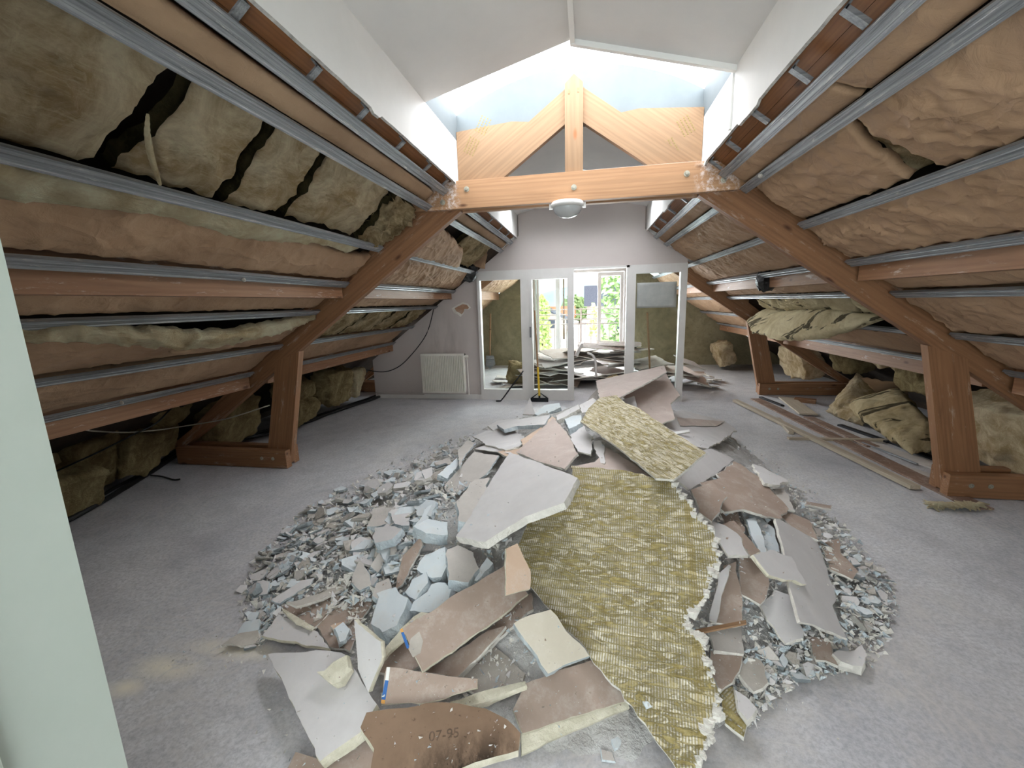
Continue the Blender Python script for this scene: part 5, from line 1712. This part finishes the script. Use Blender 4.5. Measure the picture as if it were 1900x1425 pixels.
grit([(440, 1130), (470, 1040), (560, 945), (740, 855), (880, 800), (860, 900), (760, 1080), (600, 1150), (480, 1200)], 4200, .006, .034)
grit([(1460, 900), (1560, 970), (1660, 1080), (1670, 1140), (1620, 1240), (1480, 1265), (1390, 1350), (1350, 1250), (1480, 1150), (1570, 1160)], 3000, .004, .024)
grit([(470, 1120), (640, 1090), (980, 1240), (960, 1380), (500, 1420), (400, 1210)], 500, .003, .012)
grit([(230, 1290), (270, 1210), (400, 1160), (480, 1180), (500, 1230), (350, 1260)], 260, .002, .008)
grit([(640, 960), (760, 870), (900, 900), (950, 1010), (900, 1100), (760, 1200), (640, 1190)], 1800, .005, .028)
grit([(1290, 900), (1370, 880), (1480, 960), (1500, 1160), (1400, 1270), (1310, 1250), (1280, 1160), (1340, 1060)], 1500, .004, .024)
grit([(690, 1180), (960, 1090), (1000, 1240), (900, 1300), (700, 1300)], 700, .003, .016)
grit([(900, 790), (1060, 740), (1100, 860), (960, 900)], 150, .004, .014)
grit([(1330, 800), (1480, 880), (1560, 950), (1440, 900)], 300, .003, .014)
grit([(1330, 1380), (1650, 1150), (1800, 1250), (1500, 1420)], 90, .002, .006)
for px, a, n in LAID:
    xs_, ys_ = [p[0] for p in px], [p[1] for p in px]
    ar = (max(xs_) - min(xs_)) * (max(ys_) - min(ys_))
    for _ in range(int(min(60, 4 + ar / 320))):
        x, y = rnd.uniform(min(xs_), max(xs_)), rnd.uniform(min(ys_), max(ys_))
        if not inside(x, y, px) or y > 1440:
            continue
        p = cut(x, y, a, n)
        if p.z < .004 or (p - EYE).length > 6:
            continue
        r = .002 + .007 * rnd.random() ** 3
        V = [p + Vector((rnd.uniform(-r, r), rnd.uniform(-r, r), rnd.uniform(0, r * 1.3))) for _ in range(4)]
        g.add(V, [(0, 1, 2), (0, 2, 3), (0, 3, 1), (1, 3, 2)], rnd.choice((0, 1, 2, 3)))
tag(g.obj('plaster_crumbs', [CW, CB, WH, KR], M=ID), 'plaster crumbs and grit strewn over and round the heap', 'plaster crumbs', None, 'stuff')

# ------------------------------------------------------------------ second heap, beyond the partition
rnd = random.Random(11)


def board3(name, c, size, yaw, tx, ty, th, mat, edge, label, grp, seed, jag=.02):
    M = Matrix.Translation(c) @ Matrix.Rotation(yaw, 4, 'Z') @ Matrix.Rotation(tx, 4, 'X') @ Matrix.Rotation(ty, 4, 'Y')
    w, h = size
    P = []
    for (ax, ay), (bx, by) in zip(((-1, -1), (1, -1), (1, 1), (-1, 1)), ((1, -1), (1, 1), (-1, 1), (-1, -1))):
        for j in range(6):
            t = j / 6
            p = Vector((lerp(ax, bx, t) * w / 2, lerp(ay, by, t) * h / 2, 0))
            k = noise.noise(p * 5 + Vector((seed * 3.3, 0, 0)))
            P.append(p * (1 + .16 * k) + Vector((noise.noise(p * 14 + Vector((seed, 0, 0))), noise.noise(p * 14 + Vector((0, seed, 0))), 0)) * jag)
    g = G()
    n = len(P)
    Q = [M @ p for p in P]
    ext = M.to_3x3() @ Vector((0, 0, -th))
    g.prism(Q, ext, 0, 1)
    low = min(v.z for v in g.V)
    if low < .002:
        for v in g.V:
            v.z += .002 - low
        M = Matrix.Translation((0, 0, .002 - low)) @ M
    o = g.obj(name, [mat, edge], None, M)
    return tag(o, label, 'plasterboard', grp)


GS = 'torn boards of the second heap'
z = .02
for k in range(46):
    f = k / 46
    wd = (1 - f * .45)
    x = rnd.uniform(-1.4, 1.5) * wd + .2
    y = 7.95 + rnd.uniform(-.45, .45) * wd
    z = .03 + .6 * f
    mat = rnd.choice((KR, KRP, WH, GR, WH, CE, KR))
    board3(PB, (x, y, z), (rnd.uniform(.5, 1.0), rnd.uniform(.4, .7)), rnd.uniform(-.6, .6), rnd.uniform(-.24, .24), rnd.uniform(-.2, .2), .013, mat, CW, 'torn plasterboard piece in the second heap beyond the glazed partition', GS, k)
DKB = board_face('dark_back_paper', (86, 70, 60), (118, 98, 84), .5)
c = at_y(1128, 650, 7.7)
board3(PB, (c.x, 7.7, .7), (1.0, .4), .05, .12, .08, .013, DKB, CW, 'long dark brown board on top of the second heap, seen through the open doorway', None, 71)
c = at_y(1150, 642, 7.85)
board3(PB, (c.x, 7.9, .73), (.8, .4), -.1, .1, .03, .013, DKB, CW, 'dark board with bent corner behind the long dark one, second heap', None, 72)
q = [at_y(x, y, 7.45) for x, y in ((1078, 638), (1083, 637), (1072, 662), (1066, 660))]
tag(G().prism(q, (0, .2, .02)).obj('plasterboard_slab', [WH]), 'white board strip standing on edge on the second heap in the doorway', 'plasterboard')
cable('paper_strip', [at_y(1090, 655, 7.35), at_y(1100, 660, 7.3), at_y(1105, 672, 7.28), at_y(1106, 700, 7.2)], .022, WH, 'white curved strip hanging down the front of the second heap', 'torn paper', 4)
c = at_y(1150, 690, 7.3)
wool_block((c.x, 7.35, .12), (.4, .3, .2), (0, 0, .3), WOOLP, 9.1, 'yellow wool piece under the second heap, seen through the doorway', None, 'wool_clump')
c = at_y(958, 682, 7.7)
wool_block((c.x, 7.7, .22), (.32, .4, .4), (0, .2, .3), WOOLG, 4.4, 'round wool clump left of the second heap, behind the leaning crowbar', None, 'wool_clump')
for k, (px, py) in enumerate(((935, 700), (950, 712), (925, 708), (962, 705), (940, 718))):
    p = at_z(px, py, .03)
    board3(PB, (p.x, p.y, .04), (.3, .2), k, .1, .08, .013, WH if k % 2 else GR, CW, 'board scrap on the floor behind the fixed pane beside the wool clump', 'scraps behind the fixed pane', 80 + k)
for k in range(16):
    px, py = rnd.uniform(1268, 1328), rnd.uniform(690, 720)
    p = at_z(px, py, .03)
    board3('plaster_fragment', (p.x, p.y, .03 + .1 * R()), (.16 + .12 * R(), .12), rnd.uniform(0, 3), .3 * R(), .3 * R(), .02, WH if k % 3 else KR, CW, 'plaster scrap spilling past the partition post from the second heap', 'scraps past the partition post', 90 + k)
for k, (px, py) in enumerate(((1288, 700), (1280, 672), (1275, 690))):
    p = at_y(px, py, 7.5)
    board3(PB, (p.x, 7.5, max(.06, p.z)), (.45, .3), .4 * k, .3, .35, .013, (KRP, WH, KR)[k], CW, '%s board leaning beyond the partition post' % ('pinkish', 'white', 'brown')[k], None, 110 + k)

# ------------------------------------------------------------------ french window and outside
t = struct(empty('window_4', (-.2, 10.2, 0), 'white french window standing open in the stained gable', 'window'))
g = G()
for x0, x1, z0, z1 in ((-1.3, -1.2, .02, 2.22), (.83, .93, .02, 2.22), (-1.2, .83, 2.14, 2.22), (-1.2, .83, .02, .1)):
    g.box((x0, 10.18, z0), (x1, 10.3, z1))
g.obj('window_frame', FRAMEW, t)


def leaf(nm, hinge, ang, w, z0=.1, z1=2.13):
    M = Matrix.Translation(hinge) @ Matrix.Rotation(ang, 4, 'Z')
    g = G()
    for a, b, c, d in ((0, .075, z0, z1), (w - .075, w, z0, z1), (.075, w - .075, z0, z0 + .09), (.075, w - .075, z1 - .08, z1)):
        g.box((a, -.022, c), (b, .022, d), 0, M)
    o = g.obj('casement', FRAMEW, t)
    G().box((.075, -.003, z0 + .09), (w - .075, .003, z1 - .08), 0, M).obj('pane', GLASS, o)
    if nm:
        G().tube([M @ Vector((w - .035, -.03, 1.05)), M @ Vector((w - .035, -.06, 1.05)), M @ Vector((w - .13, -.06, 1.05))], .009).obj('handle', STEEL, o)


leaf(1, (-1.2, 10.19, 0), math.radians(-78), .66)
G().box((-.72, 10.19, .1), (-.62, 10.24, 2.14)).obj('mullion', FRAMEW, t)
leaf(0, (.245, 10.22, 0), math.radians(0), .58)

GRASS = plain('meadow', (150, 176, 96), (176, 196, 120), 3)
ROAD = plain('pale_yard', (196, 196, 196), (214, 212, 208), 2)
HILL = plain('hazy_hill', (160, 190, 200), (182, 206, 208), .02)
LEAF = plain('leaf_green', (140, 172, 112), (190, 212, 158), 9, .7)
LEAF2 = plain('leaf_yellow_green', (170, 194, 112), (200, 216, 146), 9, .7)
RENDER = plain('pale_render', (226, 212, 202), (236, 224, 214), 2)
SLATE = plain('slate_roof', (86, 92, 108), (112, 118, 132), 12, .7)
TILE = plain('orange_tiles', (206, 128, 92), (220, 148, 110), 12, .8)
BARK = plain('bark', (92, 78, 62), (120, 102, 82), 6)
RAILM = plain('dusty_rail', (104, 96, 94), (124, 116, 112), 8, .5)
struct(G().box((-120, 10.9, -3.4), (120, 420, -3.2)).obj('ground', ROAD))
g = G()
for i in range(61):
    x = -260 + 520 * i / 60
    h = 12 + 7 * math.sin(i * .21 + 1) + 3 * noise.noise((i * .3, 1, 1))
    g.V += [Vector((x, 380, -3.3)), Vector((x, 400, h * .55)), Vector((x, 440, h)), Vector((x, 460, -3.3))]
for i in range(60):
    for j in range(3):
        g.F.append([i * 4 + j, i * 4 + 4 + j, i * 4 + 5 + j, i * 4 + 1 + j])
g.m = [0] * len(g.F)
struct(g.obj('hill', HILL, smooth=True))
struct(G().box((-1.9, 10.4, -.15), (1.6, 11.35, 0)).obj('floor_balcony', ROAD))


def house(loc, w, d, h, rh, roofm, label, ax='x'):
    t = empty('house', loc, label, 'house')
    x, y, z = loc
    g = G()
    if ax == 'x':
        P = [(x - w / 2, y, z), (x + w / 2, y, z), (x + w / 2, y, z + h), (x - w / 2, y, z + h)]
        g.prism(P, (0, d, 0))
        for s in (-1, 1):
            g.prism([(x + s * w / 2, y, z + h), (x + s * w / 2, y + d, z + h), (x + s * w / 2, y + d / 2, z + h + rh)], (-s * .2, 0, 0))
        g.obj('walls', RENDER, t)
        G().prism([(x - w / 2 - .3, y - .4, z + h - .1), (x - w / 2 - .3, y + d / 2, z + h + rh), (x - w / 2 - .3, y + d + .4, z + h - .1), (x - w / 2 - .3, y + d / 2, z + h + rh + .25)], (w + .6, 0, 0)).obj('roof', roofm, t)
    else:
        g.prism([(x - w / 2, y, z), (x + w / 2, y, z), (x + w / 2, y, z + h), (x, y, z + h + rh), (x - w / 2, y, z + h)], (0, d, 0))
        g.obj('walls', RENDER, t)
        G().prism([(x - w / 2 - .4, y - .3, z + h - .2), (x, y - .3, z + h + rh), (x + w / 2 + .4, y - .3, z + h - .2), (x, y - .3, z + h + rh + .3)], (0, d + .6, 0)).obj('roof', roofm, t)
    for k in (-1, 1):
        G().box((x + k * w * .22 - .5, y - .03, z + h * .45), (x + k * w * .22 + .5, y + .02, z + h * .45 + 1.1)).obj('window', SLATE, t)


c = at_y(1120, 565, 42)
house((c.x + 3.2, 42, -3.2), 9.5, 8, 4.3, 1.7, SLATE, 'pale house with slate roof, seen through the open doorway')
c = at_y(1012, 575, 60)
house((c.x - .5, 60, -3.2), 6, 8, 2.5, 1.3, SLATE, 'small gabled house with grey roof, seen through the sliding leaf', 'y')
c = at_y(1030, 575, 70)
house((c.x + .6, 70, -3.2), 4.5, 8, 2.1, 1.6, TILE, 'small orange-tiled house next to the utility pole', 'x')
c = at_y(1046, 560, 55)
tag(G().tube([(c.x, 55, -3.2), (c.x, 55, 6.0)], .1, 8).obj('utility_pole', BARK), 'tall thin utility pole against the hazy hill', 'pole')


def tree(loc, r, h, label, mat, seed, n=900, ls=.13):
    rn = random.Random(seed)
    t = empty('tree', loc, label, 'tree')
    x, y, z = loc
    G().tube([(x, y, z), (x + .05, y, z + h * .4), (x, y, z + h * .8)], [.14, .1, .04], 8).obj('trunk', BARK, t)
    g = G()
    for i in range(n):
        a, b = rn.uniform(0, 6.283), rn.uniform(-1, 1)
        rr = r * (rn.random() ** .4) * (.75 + .5 * noise.noise((math.cos(a) * 2 + seed, math.sin(a) * 2, b * 3)))
        q = math.sqrt(1 - b * b)
        c = Vector((x + math.cos(a) * q * rr, y + math.sin(a) * q * rr, z + h * .62 + b * h * .45))
        u = Vector((rn.uniform(-1, 1), rn.uniform(-1, 1), rn.uniform(-1, 1))).normalized()
        v = u.orthogonal().normalized() * ls * rn.uniform(.5, 1)
        u = u * ls * rn.uniform(.7, 1.4)
        g.add([c - u, c + v, c + u, c - v], [(0, 1, 2, 3)])
    g.obj('foliage', mat, t)


c = at_y(1140, 570, 14)
tree((c.x + .2, 14, -3.2), .8, 7.6, 'big green tree close behind the fixed window leaf', LEAF, 1, 2000, .1)
c = at_y(1095, 610, 13)
tree((c.x + .1, 12.9, -3.2), .3, 4.3, 'yellow-green climber rising at the balcony rail in the doorway', LEAF2, 2, 260, .07)
c = at_y(1006, 620, 15)
tree((c.x, 15, -3.2), .42, 4.6, 'slim bright conifer by the balcony, left in the window', LEAF2, 3, 1100, .09)
for k, (px, y, r, h, lb) in enumerate(((985, 75, 3.0, 5.6, 'dark round tree left of the small gabled house'), (1062, 92, 3.0, 5.6, 'round tree right of the orange-tiled house'), (1075, 95, 3.5, 5, 'distant tree beside the slate-roofed house'))):
    c = at_y(px, 575, y)
    tree((c.x, y, -3.2), r, h, lb, LEAF, 5 + k, 500, .5)
t = empty('balcony_railing', (-.2, 11.2, 0), 'metal balcony railing with four rails above thin bars, outside the french window', 'railing')
for z in (1.3, 1.17, 1.05, .93):
    G().tube([(-1.7, 11.2, z), (1.4, 11.2, z)], .014, 8).obj('rail', RAILM, t)
for i in range(20):
    x = -1.6 + i * .155
    G().tube([(x, 11.2, .1), (x, 11.2, .93)], .007, 6).obj('bar', RAILM, t)
for x in (-1.7, -.15, 1.4):
    G().box((x - .02, 11.18, 0), (x + .02, 11.22, 1.33)).obj('post', RAILM, t)
G().tube([(-1.7, 11.2, .1), (1.4, 11.2, .1)], .012, 8).obj('rail', RAILM, t)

· · · · · · ·

Task goal –
Give again, word for word, every line from the top of the data above to the line holding "tag(g.obj('plaster_crumbs', [CW, CB, WH, KR], M=ID), 'plaster", inclusive, with the pictures left out.

Completed task –
Continue the Blender Python script for this scene: part 5, from line 1712. This part finishes the script. Use Blender 4.5. Measure the picture as if it were 1900x1425 pixels.
grit([(440, 1130), (470, 1040), (560, 945), (740, 855), (880, 800), (860, 900), (760, 1080), (600, 1150), (480, 1200)], 4200, .006, .034)
grit([(1460, 900), (1560, 970), (1660, 1080), (1670, 1140), (1620, 1240), (1480, 1265), (1390, 1350), (1350, 1250), (1480, 1150), (1570, 1160)], 3000, .004, .024)
grit([(470, 1120), (640, 1090), (980, 1240), (960, 1380), (500, 1420), (400, 1210)], 500, .003, .012)
grit([(230, 1290), (270, 1210), (400, 1160), (480, 1180), (500, 1230), (350, 1260)], 260, .002, .008)
grit([(640, 960), (760, 870), (900, 900), (950, 1010), (900, 1100), (760, 1200), (640, 1190)], 1800, .005, .028)
grit([(1290, 900), (1370, 880), (1480, 960), (1500, 1160), (1400, 1270), (1310, 1250), (1280, 1160), (1340, 1060)], 1500, .004, .024)
grit([(690, 1180), (960, 1090), (1000, 1240), (900, 1300), (700, 1300)], 700, .003, .016)
grit([(900, 790), (1060, 740), (1100, 860), (960, 900)], 150, .004, .014)
grit([(1330, 800), (1480, 880), (1560, 950), (1440, 900)], 300, .003, .014)
grit([(1330, 1380), (1650, 1150), (1800, 1250), (1500, 1420)], 90, .002, .006)
for px, a, n in LAID:
    xs_, ys_ = [p[0] for p in px], [p[1] for p in px]
    ar = (max(xs_) - min(xs_)) * (max(ys_) - min(ys_))
    for _ in range(int(min(60, 4 + ar / 320))):
        x, y = rnd.uniform(min(xs_), max(xs_)), rnd.uniform(min(ys_), max(ys_))
        if not inside(x, y, px) or y > 1440:
            continue
        p = cut(x, y, a, n)
        if p.z < .004 or (p - EYE).length > 6:
            continue
        r = .002 + .007 * rnd.random() ** 3
        V = [p + Vector((rnd.uniform(-r, r), rnd.uniform(-r, r), rnd.uniform(0, r * 1.3))) for _ in range(4)]
        g.add(V, [(0, 1, 2), (0, 2, 3), (0, 3, 1), (1, 3, 2)], rnd.choice((0, 1, 2, 3)))
tag(g.obj('plaster_crumbs', [CW, CB, WH, KR], M=ID), 'plaster crumbs and grit strewn over and round the heap', 'plaster crumbs', None, 'stuff')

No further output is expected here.